PROVIDED DATA —
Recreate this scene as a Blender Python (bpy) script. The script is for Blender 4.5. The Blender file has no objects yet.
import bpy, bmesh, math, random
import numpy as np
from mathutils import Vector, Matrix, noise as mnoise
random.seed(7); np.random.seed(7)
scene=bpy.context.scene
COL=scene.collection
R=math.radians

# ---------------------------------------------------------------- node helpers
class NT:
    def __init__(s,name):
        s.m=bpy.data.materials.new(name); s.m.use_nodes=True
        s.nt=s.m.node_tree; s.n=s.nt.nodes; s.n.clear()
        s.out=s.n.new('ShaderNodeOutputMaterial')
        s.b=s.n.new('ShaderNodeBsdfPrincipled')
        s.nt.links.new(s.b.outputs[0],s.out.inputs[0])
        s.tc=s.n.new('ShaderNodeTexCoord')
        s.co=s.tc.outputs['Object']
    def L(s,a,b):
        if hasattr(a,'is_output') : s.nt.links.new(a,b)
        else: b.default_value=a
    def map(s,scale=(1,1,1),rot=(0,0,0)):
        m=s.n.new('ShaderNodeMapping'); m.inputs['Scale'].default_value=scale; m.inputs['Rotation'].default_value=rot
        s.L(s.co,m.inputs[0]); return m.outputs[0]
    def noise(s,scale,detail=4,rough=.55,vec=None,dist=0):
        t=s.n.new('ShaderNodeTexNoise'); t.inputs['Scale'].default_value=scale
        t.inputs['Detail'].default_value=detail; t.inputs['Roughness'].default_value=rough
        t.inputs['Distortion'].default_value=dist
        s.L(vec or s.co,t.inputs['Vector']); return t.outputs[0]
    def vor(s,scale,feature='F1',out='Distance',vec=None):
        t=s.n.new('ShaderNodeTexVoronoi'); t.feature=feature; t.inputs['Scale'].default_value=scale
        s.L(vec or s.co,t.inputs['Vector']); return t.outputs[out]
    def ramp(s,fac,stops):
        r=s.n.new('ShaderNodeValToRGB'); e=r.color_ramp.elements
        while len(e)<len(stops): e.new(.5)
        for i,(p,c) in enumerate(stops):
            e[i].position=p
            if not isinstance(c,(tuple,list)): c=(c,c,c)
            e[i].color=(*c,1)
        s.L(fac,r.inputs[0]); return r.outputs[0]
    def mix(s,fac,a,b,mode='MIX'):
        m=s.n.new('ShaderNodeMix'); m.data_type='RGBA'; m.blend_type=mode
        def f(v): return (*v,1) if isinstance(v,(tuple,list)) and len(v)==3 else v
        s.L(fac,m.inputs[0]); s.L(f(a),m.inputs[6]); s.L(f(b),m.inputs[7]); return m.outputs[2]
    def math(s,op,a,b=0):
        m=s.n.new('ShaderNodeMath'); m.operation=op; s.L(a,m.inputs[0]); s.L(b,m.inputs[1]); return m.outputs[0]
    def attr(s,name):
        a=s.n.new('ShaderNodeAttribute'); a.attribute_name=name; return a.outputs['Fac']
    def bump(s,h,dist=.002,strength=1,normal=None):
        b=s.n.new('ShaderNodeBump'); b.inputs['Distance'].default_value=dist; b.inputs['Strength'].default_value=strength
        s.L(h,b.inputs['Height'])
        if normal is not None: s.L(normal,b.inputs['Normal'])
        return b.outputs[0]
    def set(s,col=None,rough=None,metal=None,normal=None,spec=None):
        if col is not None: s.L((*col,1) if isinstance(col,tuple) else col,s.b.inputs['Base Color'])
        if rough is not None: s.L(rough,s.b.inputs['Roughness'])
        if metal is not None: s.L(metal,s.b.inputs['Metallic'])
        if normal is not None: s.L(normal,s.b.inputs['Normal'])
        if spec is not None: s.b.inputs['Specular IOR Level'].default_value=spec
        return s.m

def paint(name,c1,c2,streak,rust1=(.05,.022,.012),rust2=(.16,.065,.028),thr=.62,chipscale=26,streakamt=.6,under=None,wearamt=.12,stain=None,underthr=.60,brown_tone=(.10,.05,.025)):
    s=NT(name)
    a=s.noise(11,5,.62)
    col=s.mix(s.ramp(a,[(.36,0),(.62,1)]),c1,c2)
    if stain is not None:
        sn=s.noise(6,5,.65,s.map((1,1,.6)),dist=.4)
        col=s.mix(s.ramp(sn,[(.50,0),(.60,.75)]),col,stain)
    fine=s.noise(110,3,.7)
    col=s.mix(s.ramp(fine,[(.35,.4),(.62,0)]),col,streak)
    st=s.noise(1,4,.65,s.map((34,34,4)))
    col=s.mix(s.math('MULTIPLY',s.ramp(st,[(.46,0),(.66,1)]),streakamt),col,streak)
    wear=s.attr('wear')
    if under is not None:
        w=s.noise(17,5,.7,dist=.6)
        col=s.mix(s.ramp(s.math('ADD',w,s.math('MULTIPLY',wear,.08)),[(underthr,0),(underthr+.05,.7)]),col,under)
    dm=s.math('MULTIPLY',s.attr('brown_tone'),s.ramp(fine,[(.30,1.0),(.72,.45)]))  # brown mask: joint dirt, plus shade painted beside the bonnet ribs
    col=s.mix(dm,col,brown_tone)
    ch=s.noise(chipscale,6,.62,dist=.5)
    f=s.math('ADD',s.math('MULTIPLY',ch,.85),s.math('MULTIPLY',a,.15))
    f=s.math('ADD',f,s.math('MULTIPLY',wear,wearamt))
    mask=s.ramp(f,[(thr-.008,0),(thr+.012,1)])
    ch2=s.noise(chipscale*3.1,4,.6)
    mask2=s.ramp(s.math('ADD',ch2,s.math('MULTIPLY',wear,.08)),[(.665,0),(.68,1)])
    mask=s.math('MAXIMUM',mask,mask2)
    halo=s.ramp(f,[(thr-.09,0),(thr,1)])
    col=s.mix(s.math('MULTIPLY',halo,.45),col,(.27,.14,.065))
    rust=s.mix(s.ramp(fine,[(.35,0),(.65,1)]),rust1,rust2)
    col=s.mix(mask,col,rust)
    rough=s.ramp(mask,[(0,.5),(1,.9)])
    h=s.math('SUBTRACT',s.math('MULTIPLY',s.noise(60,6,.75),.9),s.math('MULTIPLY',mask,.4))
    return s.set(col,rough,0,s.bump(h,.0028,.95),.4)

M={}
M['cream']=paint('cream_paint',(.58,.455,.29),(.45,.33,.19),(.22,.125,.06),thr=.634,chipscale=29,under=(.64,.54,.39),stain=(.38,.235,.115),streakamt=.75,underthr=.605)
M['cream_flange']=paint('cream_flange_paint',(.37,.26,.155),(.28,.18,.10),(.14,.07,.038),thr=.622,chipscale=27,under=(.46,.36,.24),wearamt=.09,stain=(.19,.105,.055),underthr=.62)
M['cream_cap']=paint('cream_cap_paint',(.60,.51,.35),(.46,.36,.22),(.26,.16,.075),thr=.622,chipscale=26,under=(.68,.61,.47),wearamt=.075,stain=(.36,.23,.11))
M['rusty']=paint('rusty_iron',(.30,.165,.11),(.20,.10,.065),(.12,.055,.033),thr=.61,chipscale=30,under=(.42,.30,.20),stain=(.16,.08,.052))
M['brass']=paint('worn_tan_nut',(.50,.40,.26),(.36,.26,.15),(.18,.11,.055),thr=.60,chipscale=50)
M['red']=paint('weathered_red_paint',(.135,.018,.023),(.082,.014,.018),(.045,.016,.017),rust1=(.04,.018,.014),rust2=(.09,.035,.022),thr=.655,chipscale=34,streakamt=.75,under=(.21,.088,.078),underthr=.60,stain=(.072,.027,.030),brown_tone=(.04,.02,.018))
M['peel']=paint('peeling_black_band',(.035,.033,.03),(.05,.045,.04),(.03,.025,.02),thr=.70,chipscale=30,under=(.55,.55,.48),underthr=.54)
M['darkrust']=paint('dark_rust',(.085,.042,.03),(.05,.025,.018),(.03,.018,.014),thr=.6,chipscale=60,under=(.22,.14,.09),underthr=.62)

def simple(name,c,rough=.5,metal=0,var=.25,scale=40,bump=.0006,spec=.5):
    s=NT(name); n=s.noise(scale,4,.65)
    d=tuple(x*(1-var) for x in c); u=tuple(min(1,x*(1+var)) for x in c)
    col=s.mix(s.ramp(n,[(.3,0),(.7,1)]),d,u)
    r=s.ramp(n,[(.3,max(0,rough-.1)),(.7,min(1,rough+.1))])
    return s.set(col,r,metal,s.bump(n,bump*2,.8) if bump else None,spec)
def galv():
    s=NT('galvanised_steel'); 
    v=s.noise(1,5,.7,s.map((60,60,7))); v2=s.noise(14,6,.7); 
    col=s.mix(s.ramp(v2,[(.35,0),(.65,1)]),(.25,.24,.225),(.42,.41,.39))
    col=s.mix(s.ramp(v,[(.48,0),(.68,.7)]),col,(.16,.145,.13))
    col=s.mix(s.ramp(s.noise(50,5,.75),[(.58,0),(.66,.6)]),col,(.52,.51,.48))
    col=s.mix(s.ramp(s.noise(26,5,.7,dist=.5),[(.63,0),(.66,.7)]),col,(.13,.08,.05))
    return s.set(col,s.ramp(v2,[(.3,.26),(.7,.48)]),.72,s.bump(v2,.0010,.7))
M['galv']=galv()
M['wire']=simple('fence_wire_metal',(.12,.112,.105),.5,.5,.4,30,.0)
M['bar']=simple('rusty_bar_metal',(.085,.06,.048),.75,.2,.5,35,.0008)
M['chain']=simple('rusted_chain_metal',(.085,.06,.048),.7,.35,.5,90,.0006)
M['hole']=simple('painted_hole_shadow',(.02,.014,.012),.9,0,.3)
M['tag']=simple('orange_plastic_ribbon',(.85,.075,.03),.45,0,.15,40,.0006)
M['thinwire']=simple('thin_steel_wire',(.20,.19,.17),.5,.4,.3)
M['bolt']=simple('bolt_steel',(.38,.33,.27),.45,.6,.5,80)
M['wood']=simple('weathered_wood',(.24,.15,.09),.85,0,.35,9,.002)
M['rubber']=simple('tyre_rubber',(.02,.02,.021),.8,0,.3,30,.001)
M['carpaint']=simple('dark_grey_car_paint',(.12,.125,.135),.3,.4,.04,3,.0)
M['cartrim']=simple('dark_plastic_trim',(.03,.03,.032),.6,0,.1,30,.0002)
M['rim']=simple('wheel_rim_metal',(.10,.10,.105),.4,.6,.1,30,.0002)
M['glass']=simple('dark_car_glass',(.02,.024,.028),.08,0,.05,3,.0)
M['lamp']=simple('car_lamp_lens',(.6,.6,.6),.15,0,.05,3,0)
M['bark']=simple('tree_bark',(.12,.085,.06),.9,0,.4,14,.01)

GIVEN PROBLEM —
Set down each line of the material verbatim, from the first line through the line that contains "R=math.radians".

OUTPUT OF THE EXERCISE —
Recreate this scene as a Blender Python (bpy) script. The script is for Blender 4.5. The Blender file has no objects yet.
import bpy, bmesh, math, random
import numpy as np
from mathutils import Vector, Matrix, noise as mnoise
random.seed(7); np.random.seed(7)
scene=bpy.context.scene
COL=scene.collection
R=math.radians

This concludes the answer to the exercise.